GEORGE CORNISH GAMBIER, Esq.
[Post-Captain of 1821.]

A son of the late Commissioner Samuel Gambier, R.N. by Jane, youngest daughter of Daniel Mathew, of Felix Hall, co. Essex, Esq., and nephew to Admiral Lord Gambier, G.C.B.

This officer entered the navy June 18th, 1808; and served us midshipman on board the Unicorn and Acasta, frigates, commanded by Captain Alexander Robert Kerr, and employed as cruisers in the bay of Biscay, from Oct. 1800, until Nov. 1811; when he joined the Malta 80, bearing the flag of Rear-Admiral Hallowell; in which ship he continued, on the Mediterranean station, during the remainder of the war. He was made lieutenant, March 6th, 1815; appointed to the Orlando 42, Captain John Clavell, Aug. 17th following; removed to the Minden 74, flagship of Sir Richard King, in the East Indies, March 12th, 1817; re appointed to the Orlando, July 4th in the same year, and to the Minden, Feb. 12th, 1818; appointed to the Topaze 40, Captain John Richard Lumley, Sept. 20, 1819; promoted to the command of the Curlew sloop, on the same station, Dec. 7th, 1819; and posted into the Dauntless 24, June 4th, 1821.
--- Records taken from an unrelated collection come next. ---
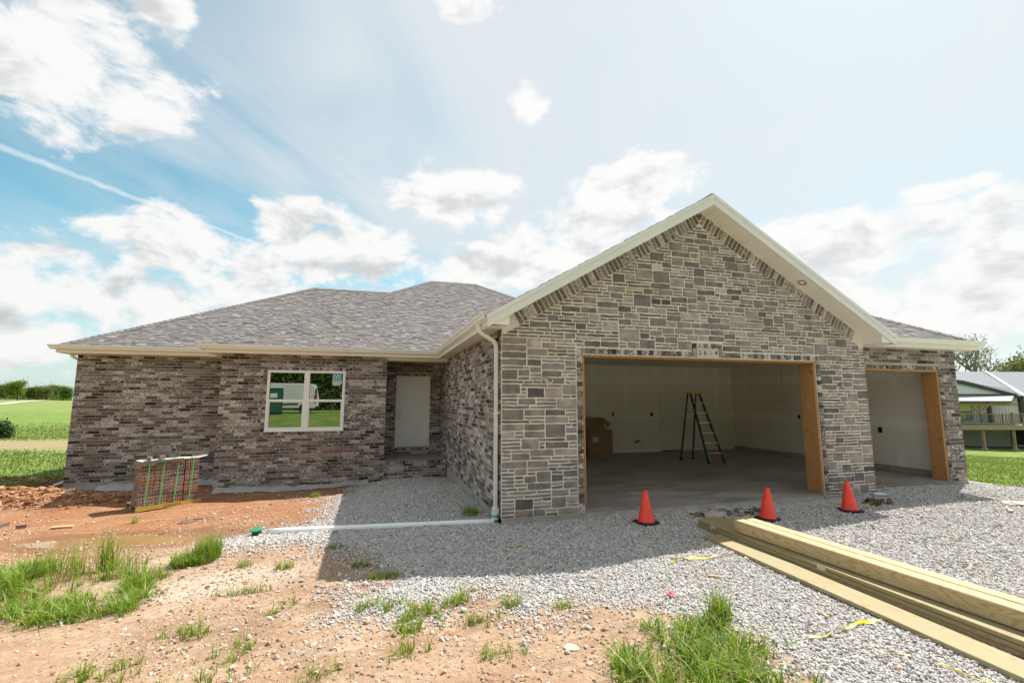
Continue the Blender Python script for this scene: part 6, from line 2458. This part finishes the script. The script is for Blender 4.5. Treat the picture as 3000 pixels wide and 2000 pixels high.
# trees behind the neighbouring house
s1 = make_tree('sparse_tree', 12.5, .8, 1500, .13, LEAF['olive'], 33, 'thin tree with bare boughs behind the neighbouring house', depth=5, bare=.28, fluff=.05)
put(s1, *cam_xy(2835, 60), rz=.6, s=1.0)
s2 = make_tree('broad_tree', 9.5, .85, 6500, .16, LEAF['olive'], 41, 'dense pale green tree above the neighbouring roof at the right edge', depth=4, bare=.28)
put(s2, *cam_xy(2990, 62), rz=.2, s=1.12)
s3 = copy_tree(s2)
put(s3, *cam_xy(2915, 68), rz=2.2, s=.9, label='low pale tree behind the neighbouring roof valley')
s4 = copy_tree(s2)
put(s4, *cam_xy(3080, 60), rz=3.2, s=1.1, label='dense tree beyond the right picture edge')

# wood behind the photographer (it shows in the window panes)
w1 = make_tree('wood_tree', 10.5, .75, 5200, .26, LEAF['mid'], 51, '', group='trees behind the lane', low=True, bare=.22, fluff=.2)
w2 = make_tree('wood_tree', 9.5, .85, 5200, .26, LEAF['dark'], 57, '', group='trees behind the lane', low=True, bare=.22, fluff=.2)
k = 0
def thicket(name, x, y, hgt, leaf, mat, label, seed):
    n = len(x)
    z = ground_z(x, y) + np.abs(RNG.normal(0, .55, n))*hgt*(0.55+0.9*fbm(x*.25, y*.25, seed))
    c = np.stack([x, y, z], 1)
    u = RNG.normal(0, 1, (n, 3))
    u /= np.linalg.norm(u, axis=1)[:, None]
    w = np.cross(u, RNG.normal(0, 1, (n, 3)))
    w /= np.linalg.norm(w, axis=1)[:, None]
    s_ = RNG.uniform(.6, 1.3, n)[:, None]*leaf
    v = np.stack([c-u*s_, c-w*s_*.6, c+u*s_, c+w*s_*.6], 1).reshape(-1, 3)
    o = raw_mesh(name, v, np.arange(n*4).reshape(-1, 4), mat, np.repeat(RNG.uniform(0, 1, (n, 3)), 4, axis=0))
    return tag(o, label, None, kind='stuff')
thicket('undergrowth', RNG.uniform(-52, 32, 26000), -40.5+RNG.normal(0, 1.0, 26000), 3.2, .22, LEAF['mid'], 'thick green undergrowth at the edge of the wood behind the lane', 131)
uu = RNG.uniform(-620, 230, 34000)
dd_ = RNG.normal(172, 3.5, 34000)
hp = CAM[:2][None] + FW[:2][None]*dd_[:, None] + RT[:2][None]*((uu-1500)/1360.3*dd_)[:, None]
thicket('hedgerow', hp[:, 0], hp[:, 1], 3.0, .22, LEAF['mid'], 'low green hedgerow running below the far field trees', 141)
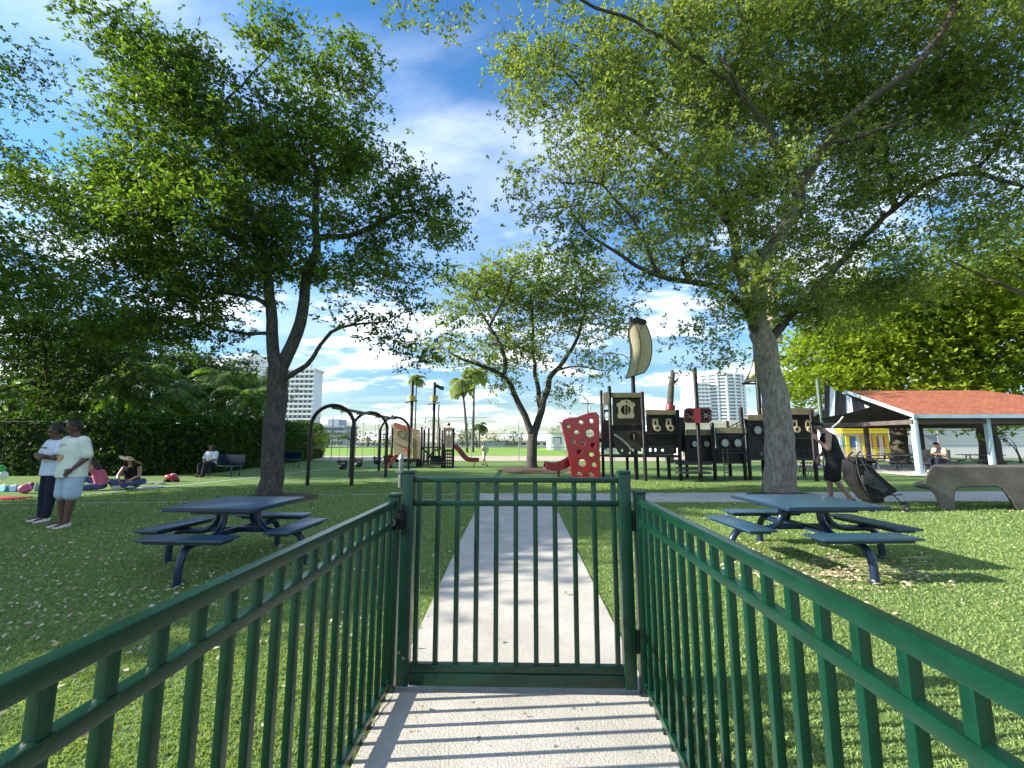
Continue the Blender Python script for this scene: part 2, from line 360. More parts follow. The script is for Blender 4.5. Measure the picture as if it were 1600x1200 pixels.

Captain Gambier subsequently visited China, New South Wales, New Zealand, the western coast of South America, the Marquesas islands, and Otaheite. In March, 1822, when on his return to India, from the Pacific Ocean, he made an excursion to the south head of Botany Bay, in company with the members of the Philosophical Society of Australia, and assisted at the ceremony of affixing a brazen tablet, with a suitable inscription, against the rock on which Captain Cook and Sir Joseph Banks, “the Columbus and Miecenas of their time,” first landed. He then proceeded through Torres Straits to join his commander-in-chief. The Dauntless was paid off, at Portsmouth, towards the end of 1823.

Captain Gambier has since employed himself in making “noble and generous efforts to improve the morals and condition of our seamen, and to protect their persons and property us soon us they come ashore, from those harpies in London and other ports, that are always on the look-out to rob and ruin them.” It has, indeed, been stated, that, during the last two years, he contributed more than 1000l. towards the feeding, clothing, and sheltering of numerous poor fellows, who, either from their own improvidence, their inability to obtain employment, or the villainy of land-sharks, had been reduced to the very extreme of destitution. “A better omen than this, of patriotic feeling, and attachment to the ‘wooden walls,’ is not often to be met with.”[1]

Agent.– T. Collier, Esq.



  1. United Service Journal. No. VI. p. 756 et seq.